Per David Lama l’aggettivo che inevitabilmente è venuto a tutti in mente è quello di “predestinato”. Nato a Innsbruck da padre nepalese e madre austriaca non poteva diventare che un uomo di montagna. Ma fece di più e fu un bambino prodigio dell’arrampicata. La storia dell’arrampicata non manca di giovanissimi e fortissimi che bruciano le tappe, direi che la cosa è persino naturale per un’attività come l’arrampicata, quindi da Lynn Hill e Catherine Destivelle negli anni Settanta a Marc Le Menestrel, Fred Nicole e Pietro Dal Prà negli anni Ottanta fino a Chris Sharma nei Novanta, gli esempi non mancano. Tuttavia, con la diffusione delle gare e delle palestre indoor è arrivata una generazione di arrampicatori bambini tra i quali David Lama era, molto semplicemente, il più forte di tutti. E anche sulla roccia vera bruciò le tappe con risultati precoci mai visti fino a quando, da una galassia in quel di Brno, non è atterrato sul pianeta Terra l’alieno Adam Ondra. Vinto buona parte di quel che c’era da vincere nelle gare di arrampicata, David passò alla montagna e non potè far altro che compiere una di quelle salite che sembravano attendere l’arrivo di un predestinato: la libera della Via del compressore sul Cerro Torre in Patagonia. Da allora moltissime altre salite e una vita assiduamente tra i monti – d’inverno spessissimo con sci e pelli di foca – e anche la gratificazione degli sponsor che se lo contendevano, a partire dalla famosa bibita austriaca. E anche se il nome di Lama non è normalmente associato a salite clamorosamente pericolose come quelle di Auer, chi seguiva le sue imprese, sapeva benissimo che le vie che spesso e volentieri apriva su grandi pareti di roccia marcia non erano esattamente come una serena arrampicata ad Arco o a Finale.

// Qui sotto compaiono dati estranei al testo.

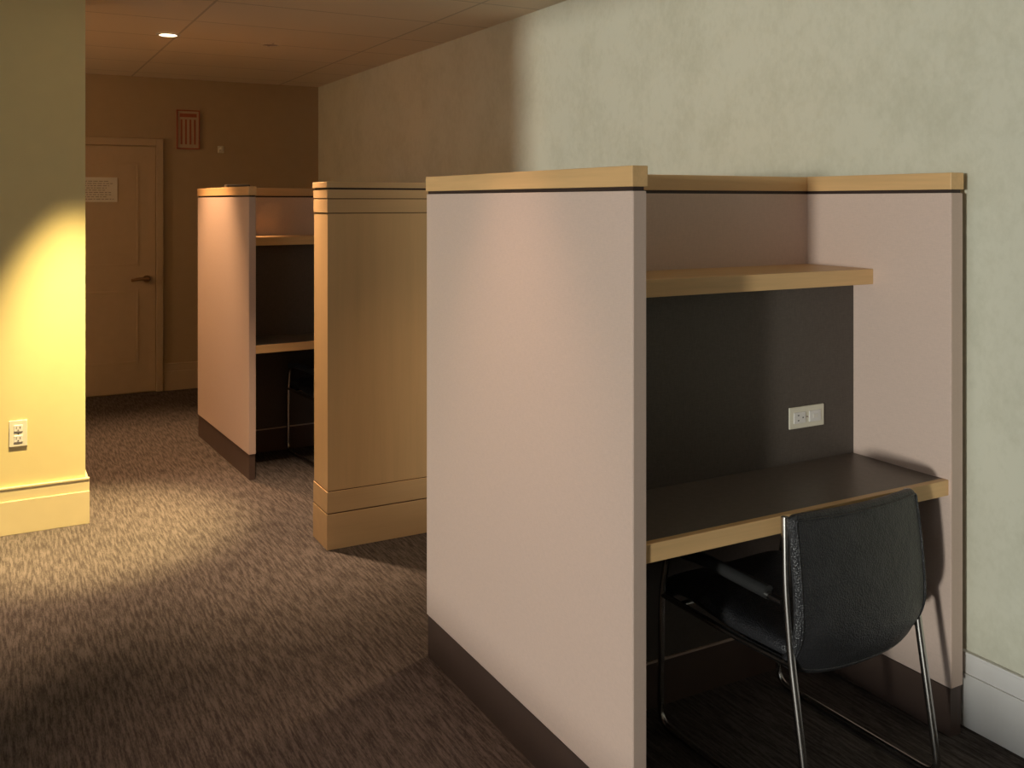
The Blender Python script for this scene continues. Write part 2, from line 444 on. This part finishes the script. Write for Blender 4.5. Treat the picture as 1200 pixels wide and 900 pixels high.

L’anno scorso, anche lui fu autore di una salita in solitaria sulle grandi montagne asiatiche, con la prima salita assoluta dei 6907 metri del Lunag Ri, al confine tra Tibet e Nepal, una salita a lungo cercata, trovata al terzo tentativo ed effettuata con un freddo che rendeva molto difficile la progressione su terreno tecnicamente impegnativo.

Adesso forse ci si aspetterebbero delle parole di riflessione su un’attività rischiosa come l’alpinismo di altissimo livello, ma – davvero -, non riesco a trovarle, non solo perché io non sono in fondo neppure un alpinista, ma perché forse non ci sono. Auer concluse un’intervista dopo la salita del Lupghar Sar con queste parole: “Prima di partire ho confessato alla mia ragazza che non so perché ho così tanto bisogno di fare queste cose. Dopo questa spedizione, purtroppo non c’è ancora risposta. E forse non ce ne sarà mai.” Possiamo dire che negli occhi di Auer e Lama c’è stata un’infinita bellezza di montagne e appigli piccolissimi e chi è anche solo un appassionato e poco praticante di montagna sa quanto queste cose riempiano la vita.

Roskelley, Auer e Lama nella foto recuperata dal telefonino di Roskelley: i tre quasi sicuramente erano arrivati in cima prima di essere travolti in discesa.